Naturalmente, ci sono altre figure, altri momenti, legati a quell’ambiente, alla realtà antoniana di Padova che mi sono rimasti impressi nella mente e nel cuore: il mitico sacrista fra’ Luciano Forese, uomo di poche parole, di senso organizzativo non comune, di profonda pietà, al quale feci visita nei giorni dell’agonia nell’ospedale di Montebelluna testimoniandogli affetto e stima; fra’ Claudio Gottardello, “storico” allestitore dell’artistico presepe; l’imponente guardia pontificia Giovanni Turato, che aveva prestato servizio nella nunziatura di Parigi ai tempi di Angelo Giuseppe Roncalli; padre Pio Capponi, musicista dall’inconfondibile accento romanesco; il quasi centenario padre Giuseppe Ungaro apostolo della carità; nonché, ovviamente, l’amatissimo rettore, frate e alpino Enzo Poiana, appunto, fulminato da infarto la mattina del 16 agosto 2016 sulla spiaggia della casa estiva dei frati in quel di Bibione. Resta, col suo amabile e aperto sorriso, con un carattere forte, con una sincerità vivissima, con un amore di Dio e del prossimo, insomma, un esempio straordinario di fede adamantina e di retto agire, quel retto agire che a volte latita negli ambienti clericali, dove si predica bene e si razzola… male!!!

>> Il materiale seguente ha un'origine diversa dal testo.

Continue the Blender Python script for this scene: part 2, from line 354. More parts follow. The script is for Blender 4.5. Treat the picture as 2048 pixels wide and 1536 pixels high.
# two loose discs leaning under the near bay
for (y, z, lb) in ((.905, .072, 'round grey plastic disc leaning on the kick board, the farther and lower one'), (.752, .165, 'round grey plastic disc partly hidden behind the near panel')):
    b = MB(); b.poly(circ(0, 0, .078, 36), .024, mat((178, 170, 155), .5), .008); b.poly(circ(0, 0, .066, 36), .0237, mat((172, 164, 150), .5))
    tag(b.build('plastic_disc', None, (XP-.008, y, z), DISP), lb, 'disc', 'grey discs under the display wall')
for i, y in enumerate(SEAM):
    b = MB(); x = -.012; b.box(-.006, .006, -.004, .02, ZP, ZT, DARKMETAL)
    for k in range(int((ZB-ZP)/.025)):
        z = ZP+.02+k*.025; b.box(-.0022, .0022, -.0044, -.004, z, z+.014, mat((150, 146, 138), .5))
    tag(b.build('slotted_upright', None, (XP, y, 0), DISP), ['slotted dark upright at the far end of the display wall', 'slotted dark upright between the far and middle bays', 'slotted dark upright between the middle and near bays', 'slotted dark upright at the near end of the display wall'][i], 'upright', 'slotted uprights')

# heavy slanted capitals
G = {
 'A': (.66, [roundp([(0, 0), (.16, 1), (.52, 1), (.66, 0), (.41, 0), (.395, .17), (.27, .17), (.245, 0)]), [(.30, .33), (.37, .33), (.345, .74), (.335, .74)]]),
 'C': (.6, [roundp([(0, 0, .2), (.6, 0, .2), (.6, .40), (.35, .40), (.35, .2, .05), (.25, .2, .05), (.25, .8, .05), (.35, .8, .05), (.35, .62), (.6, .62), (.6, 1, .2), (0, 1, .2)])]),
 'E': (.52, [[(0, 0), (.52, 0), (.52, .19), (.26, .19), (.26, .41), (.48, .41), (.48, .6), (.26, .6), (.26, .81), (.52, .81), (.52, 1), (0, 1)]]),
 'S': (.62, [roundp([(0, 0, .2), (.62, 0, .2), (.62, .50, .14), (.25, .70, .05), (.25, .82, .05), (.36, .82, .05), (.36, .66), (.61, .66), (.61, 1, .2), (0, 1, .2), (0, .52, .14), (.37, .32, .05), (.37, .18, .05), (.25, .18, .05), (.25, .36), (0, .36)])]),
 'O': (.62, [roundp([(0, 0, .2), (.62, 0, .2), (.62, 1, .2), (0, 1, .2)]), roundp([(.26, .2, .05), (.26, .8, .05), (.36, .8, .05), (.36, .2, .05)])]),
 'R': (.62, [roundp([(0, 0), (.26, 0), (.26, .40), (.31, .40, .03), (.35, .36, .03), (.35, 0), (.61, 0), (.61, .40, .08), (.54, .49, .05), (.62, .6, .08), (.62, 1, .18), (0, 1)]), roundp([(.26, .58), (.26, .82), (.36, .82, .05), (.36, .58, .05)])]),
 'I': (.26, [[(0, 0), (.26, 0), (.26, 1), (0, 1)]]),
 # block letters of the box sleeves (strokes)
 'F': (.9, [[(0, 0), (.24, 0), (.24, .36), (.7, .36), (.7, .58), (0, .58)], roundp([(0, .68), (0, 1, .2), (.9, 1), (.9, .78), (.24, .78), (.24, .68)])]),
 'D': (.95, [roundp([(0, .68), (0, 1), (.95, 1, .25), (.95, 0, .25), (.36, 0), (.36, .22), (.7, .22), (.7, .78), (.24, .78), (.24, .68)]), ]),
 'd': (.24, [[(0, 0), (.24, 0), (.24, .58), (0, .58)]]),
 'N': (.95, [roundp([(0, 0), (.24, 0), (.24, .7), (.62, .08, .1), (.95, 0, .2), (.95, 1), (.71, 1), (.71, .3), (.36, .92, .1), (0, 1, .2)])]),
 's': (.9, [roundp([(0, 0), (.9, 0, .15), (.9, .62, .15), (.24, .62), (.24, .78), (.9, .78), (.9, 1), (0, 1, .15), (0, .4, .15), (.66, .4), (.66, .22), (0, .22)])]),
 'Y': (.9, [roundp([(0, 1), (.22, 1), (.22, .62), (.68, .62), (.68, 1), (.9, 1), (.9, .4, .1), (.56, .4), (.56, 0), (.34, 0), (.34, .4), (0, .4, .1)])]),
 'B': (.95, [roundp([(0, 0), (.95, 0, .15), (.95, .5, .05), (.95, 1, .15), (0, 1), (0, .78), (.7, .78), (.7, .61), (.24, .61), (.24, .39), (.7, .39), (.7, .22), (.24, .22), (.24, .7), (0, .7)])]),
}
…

È stata, la sua, una delle presenze più significative nella mia ormai lunga vita, legata al Santo e all’ambiente degli Alpini, oltre che alla “mia” terra di Romagna (con annessi e connessi, per così dire, dal prete scrittore Francesco Fuschini a Marino Moretti, a Walter Della Monica, alla “signora Lalla”, a Palino Mazzucca, ai cari sacerdoti Giuseppe Brasini, Giovanni Buzzoni, Giovanni Zanella, al preside Vincieri, nonché agli ultimi innamorati della mia città: Franco Gabici e Alfredo Cottignoli), alla Bassa guareschiana con Alberto e Carlotta, al “mio direttore” Giuseppe Longo, al monastero benedettino di Praglia, alla Fraternità San Pio X, a Giuseppe Prezzolini, al mondo della Voce e degli scrittori cattolici fiorentini.